------ Dataset records ------

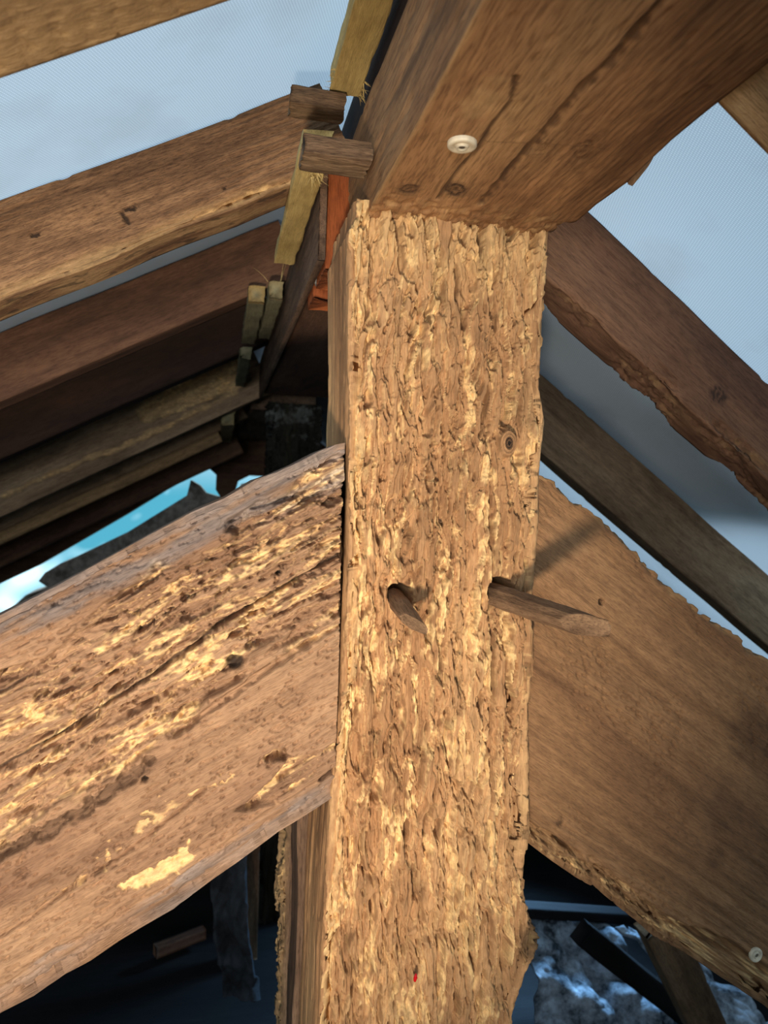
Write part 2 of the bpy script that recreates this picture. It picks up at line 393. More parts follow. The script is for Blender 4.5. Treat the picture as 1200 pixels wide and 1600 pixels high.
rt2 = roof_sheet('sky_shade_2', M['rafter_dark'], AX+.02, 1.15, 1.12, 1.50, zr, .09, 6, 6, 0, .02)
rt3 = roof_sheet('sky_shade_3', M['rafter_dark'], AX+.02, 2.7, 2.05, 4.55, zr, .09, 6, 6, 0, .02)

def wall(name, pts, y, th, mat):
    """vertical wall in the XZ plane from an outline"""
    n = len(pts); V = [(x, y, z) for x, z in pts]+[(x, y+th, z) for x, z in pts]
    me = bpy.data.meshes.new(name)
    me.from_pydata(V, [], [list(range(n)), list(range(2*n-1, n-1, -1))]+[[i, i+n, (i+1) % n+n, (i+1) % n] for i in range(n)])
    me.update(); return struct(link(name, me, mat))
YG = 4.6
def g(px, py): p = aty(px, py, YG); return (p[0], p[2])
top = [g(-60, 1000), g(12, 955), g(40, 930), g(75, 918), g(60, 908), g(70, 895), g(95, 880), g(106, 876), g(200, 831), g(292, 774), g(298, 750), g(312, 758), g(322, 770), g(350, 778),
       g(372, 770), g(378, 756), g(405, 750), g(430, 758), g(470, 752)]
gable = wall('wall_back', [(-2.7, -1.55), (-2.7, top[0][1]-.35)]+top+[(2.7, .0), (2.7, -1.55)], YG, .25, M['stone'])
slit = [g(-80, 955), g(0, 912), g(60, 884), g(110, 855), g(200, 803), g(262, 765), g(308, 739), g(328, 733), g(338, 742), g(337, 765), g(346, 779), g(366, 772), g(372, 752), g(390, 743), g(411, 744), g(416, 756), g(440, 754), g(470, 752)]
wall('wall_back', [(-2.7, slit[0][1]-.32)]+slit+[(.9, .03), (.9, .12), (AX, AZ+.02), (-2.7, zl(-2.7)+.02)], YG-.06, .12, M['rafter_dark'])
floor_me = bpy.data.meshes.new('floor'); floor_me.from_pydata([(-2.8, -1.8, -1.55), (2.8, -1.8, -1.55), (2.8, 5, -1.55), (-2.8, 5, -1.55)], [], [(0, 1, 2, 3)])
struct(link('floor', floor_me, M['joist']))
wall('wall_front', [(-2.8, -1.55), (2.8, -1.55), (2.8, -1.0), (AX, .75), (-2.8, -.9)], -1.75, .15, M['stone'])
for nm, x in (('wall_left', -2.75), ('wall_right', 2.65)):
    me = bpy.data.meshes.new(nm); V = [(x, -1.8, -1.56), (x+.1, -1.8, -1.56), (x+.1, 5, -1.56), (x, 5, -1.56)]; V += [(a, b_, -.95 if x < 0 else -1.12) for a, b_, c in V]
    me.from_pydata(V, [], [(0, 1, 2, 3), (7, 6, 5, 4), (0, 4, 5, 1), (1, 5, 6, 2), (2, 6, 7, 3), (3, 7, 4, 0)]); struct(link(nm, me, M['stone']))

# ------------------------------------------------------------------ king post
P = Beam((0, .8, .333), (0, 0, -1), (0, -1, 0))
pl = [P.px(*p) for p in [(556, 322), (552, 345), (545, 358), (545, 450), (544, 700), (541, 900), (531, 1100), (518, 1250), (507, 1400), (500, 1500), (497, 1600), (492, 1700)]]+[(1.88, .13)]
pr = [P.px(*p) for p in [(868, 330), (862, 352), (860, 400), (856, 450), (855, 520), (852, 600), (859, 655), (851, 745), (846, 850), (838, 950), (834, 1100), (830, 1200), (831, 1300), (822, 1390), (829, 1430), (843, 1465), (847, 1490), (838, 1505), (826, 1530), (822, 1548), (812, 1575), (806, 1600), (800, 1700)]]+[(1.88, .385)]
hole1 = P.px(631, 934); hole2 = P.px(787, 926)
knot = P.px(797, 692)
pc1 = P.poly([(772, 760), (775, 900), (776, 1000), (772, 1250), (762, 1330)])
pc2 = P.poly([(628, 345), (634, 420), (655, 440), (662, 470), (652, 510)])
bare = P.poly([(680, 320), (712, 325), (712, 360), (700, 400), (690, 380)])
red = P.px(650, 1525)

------
------ Dataset records ------

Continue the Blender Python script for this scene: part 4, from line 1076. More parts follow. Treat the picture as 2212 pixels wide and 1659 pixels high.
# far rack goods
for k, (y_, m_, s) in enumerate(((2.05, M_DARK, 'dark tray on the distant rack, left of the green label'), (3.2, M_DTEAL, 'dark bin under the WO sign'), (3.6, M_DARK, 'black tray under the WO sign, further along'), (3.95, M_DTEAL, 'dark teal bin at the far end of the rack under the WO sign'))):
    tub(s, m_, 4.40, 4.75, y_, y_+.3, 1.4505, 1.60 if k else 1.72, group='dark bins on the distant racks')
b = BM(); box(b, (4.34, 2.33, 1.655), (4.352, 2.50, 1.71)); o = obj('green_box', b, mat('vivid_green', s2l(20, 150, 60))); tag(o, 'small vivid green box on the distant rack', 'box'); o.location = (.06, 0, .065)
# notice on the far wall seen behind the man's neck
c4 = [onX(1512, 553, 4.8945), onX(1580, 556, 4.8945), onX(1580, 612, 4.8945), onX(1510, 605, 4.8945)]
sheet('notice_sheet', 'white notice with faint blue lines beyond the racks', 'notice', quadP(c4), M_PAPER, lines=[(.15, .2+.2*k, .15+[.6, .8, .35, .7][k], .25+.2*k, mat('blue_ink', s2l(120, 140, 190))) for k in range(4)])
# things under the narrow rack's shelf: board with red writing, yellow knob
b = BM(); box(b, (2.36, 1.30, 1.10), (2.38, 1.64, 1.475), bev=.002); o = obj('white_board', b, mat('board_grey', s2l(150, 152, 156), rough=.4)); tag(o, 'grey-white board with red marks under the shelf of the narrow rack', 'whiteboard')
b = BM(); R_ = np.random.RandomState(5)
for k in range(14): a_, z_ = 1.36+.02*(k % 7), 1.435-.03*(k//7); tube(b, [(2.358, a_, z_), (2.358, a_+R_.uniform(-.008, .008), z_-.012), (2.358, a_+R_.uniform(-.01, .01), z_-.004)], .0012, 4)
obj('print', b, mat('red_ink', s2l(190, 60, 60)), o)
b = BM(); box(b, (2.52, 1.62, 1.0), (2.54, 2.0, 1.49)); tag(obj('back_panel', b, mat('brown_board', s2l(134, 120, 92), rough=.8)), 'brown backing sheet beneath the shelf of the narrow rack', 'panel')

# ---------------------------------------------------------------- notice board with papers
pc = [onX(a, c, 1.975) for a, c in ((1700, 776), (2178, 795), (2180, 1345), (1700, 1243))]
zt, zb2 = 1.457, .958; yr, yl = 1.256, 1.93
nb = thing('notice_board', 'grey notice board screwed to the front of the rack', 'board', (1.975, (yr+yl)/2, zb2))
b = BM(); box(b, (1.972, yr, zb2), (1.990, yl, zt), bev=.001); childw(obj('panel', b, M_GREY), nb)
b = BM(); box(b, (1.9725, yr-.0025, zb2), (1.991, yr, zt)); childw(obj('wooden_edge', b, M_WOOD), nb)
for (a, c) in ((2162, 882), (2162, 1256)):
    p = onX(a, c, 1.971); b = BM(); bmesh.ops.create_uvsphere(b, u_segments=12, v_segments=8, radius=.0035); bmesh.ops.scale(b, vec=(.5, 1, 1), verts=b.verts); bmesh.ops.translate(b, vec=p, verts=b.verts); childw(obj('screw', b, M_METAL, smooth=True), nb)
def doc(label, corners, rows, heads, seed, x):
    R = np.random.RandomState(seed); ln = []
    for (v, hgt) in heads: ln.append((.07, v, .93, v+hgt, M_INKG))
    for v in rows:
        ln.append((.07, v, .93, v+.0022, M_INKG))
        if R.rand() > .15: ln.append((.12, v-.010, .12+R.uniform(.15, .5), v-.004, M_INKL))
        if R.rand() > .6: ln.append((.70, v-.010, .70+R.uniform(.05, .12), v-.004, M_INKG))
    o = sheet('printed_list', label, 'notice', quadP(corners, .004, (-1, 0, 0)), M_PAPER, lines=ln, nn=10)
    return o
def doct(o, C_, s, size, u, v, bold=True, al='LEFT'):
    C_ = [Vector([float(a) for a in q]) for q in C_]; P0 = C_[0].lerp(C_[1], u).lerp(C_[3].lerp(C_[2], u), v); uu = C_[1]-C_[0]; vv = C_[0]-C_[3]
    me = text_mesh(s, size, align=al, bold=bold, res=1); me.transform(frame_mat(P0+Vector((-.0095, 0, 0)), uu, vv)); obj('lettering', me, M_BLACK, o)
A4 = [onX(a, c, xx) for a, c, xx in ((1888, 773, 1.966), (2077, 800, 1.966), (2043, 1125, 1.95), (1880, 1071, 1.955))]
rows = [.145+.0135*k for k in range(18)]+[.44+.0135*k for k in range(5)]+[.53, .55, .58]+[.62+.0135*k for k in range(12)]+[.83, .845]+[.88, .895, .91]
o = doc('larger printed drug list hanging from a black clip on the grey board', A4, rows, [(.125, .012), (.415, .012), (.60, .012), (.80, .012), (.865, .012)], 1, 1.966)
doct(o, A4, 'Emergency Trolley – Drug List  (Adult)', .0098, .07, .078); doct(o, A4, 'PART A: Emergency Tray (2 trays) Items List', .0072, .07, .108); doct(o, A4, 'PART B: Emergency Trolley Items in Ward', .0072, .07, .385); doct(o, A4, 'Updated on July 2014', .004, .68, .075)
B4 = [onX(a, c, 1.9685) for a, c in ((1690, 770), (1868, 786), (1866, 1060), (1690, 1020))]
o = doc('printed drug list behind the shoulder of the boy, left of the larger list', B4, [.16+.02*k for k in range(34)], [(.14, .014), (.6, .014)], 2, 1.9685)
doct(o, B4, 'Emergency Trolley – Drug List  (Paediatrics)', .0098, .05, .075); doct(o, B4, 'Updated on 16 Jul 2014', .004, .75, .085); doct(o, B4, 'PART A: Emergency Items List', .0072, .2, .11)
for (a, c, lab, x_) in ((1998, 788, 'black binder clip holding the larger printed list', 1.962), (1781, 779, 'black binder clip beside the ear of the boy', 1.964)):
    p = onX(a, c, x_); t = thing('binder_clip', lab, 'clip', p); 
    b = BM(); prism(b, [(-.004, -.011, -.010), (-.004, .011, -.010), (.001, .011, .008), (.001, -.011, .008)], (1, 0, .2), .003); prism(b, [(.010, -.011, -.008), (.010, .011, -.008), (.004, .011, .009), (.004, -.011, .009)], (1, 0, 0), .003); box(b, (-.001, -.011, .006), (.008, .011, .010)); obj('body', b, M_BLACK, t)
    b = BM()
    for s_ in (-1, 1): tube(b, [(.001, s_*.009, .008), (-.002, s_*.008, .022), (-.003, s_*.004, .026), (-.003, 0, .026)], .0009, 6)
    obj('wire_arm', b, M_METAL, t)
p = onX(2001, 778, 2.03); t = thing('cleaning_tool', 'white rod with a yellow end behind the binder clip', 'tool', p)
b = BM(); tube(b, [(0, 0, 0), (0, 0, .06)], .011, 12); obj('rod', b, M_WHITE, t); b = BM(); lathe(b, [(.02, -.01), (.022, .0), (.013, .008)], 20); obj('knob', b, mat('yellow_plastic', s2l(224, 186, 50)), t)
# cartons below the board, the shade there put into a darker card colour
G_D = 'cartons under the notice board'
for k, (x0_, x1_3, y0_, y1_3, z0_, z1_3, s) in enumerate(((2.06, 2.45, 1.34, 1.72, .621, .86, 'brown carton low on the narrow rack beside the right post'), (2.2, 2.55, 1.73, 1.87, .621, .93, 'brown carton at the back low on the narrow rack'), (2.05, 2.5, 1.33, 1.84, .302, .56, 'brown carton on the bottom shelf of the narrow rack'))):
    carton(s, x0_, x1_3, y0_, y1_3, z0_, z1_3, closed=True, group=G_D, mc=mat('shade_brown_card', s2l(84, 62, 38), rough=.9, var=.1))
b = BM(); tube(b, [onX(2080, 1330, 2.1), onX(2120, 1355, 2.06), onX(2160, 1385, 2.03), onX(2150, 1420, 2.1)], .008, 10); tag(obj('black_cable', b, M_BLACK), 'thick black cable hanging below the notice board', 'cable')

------

What you have to do
Among the entries above, locate the lines containing "Write part 2" and "4.55, zr, .09, 6, 6, 0, .02)", and transcribe exactly those two lines and all lines between.

Response to the task
Write part 2 of the bpy script that recreates this picture. It picks up at line 393. More parts follow. The script is for Blender 4.5. Treat the picture as 1200 pixels wide and 1600 pixels high.
rt2 = roof_sheet('sky_shade_2', M['rafter_dark'], AX+.02, 1.15, 1.12, 1.50, zr, .09, 6, 6, 0, .02)
rt3 = roof_sheet('sky_shade_3', M['rafter_dark'], AX+.02, 2.7, 2.05, 4.55, zr, .09, 6, 6, 0, .02)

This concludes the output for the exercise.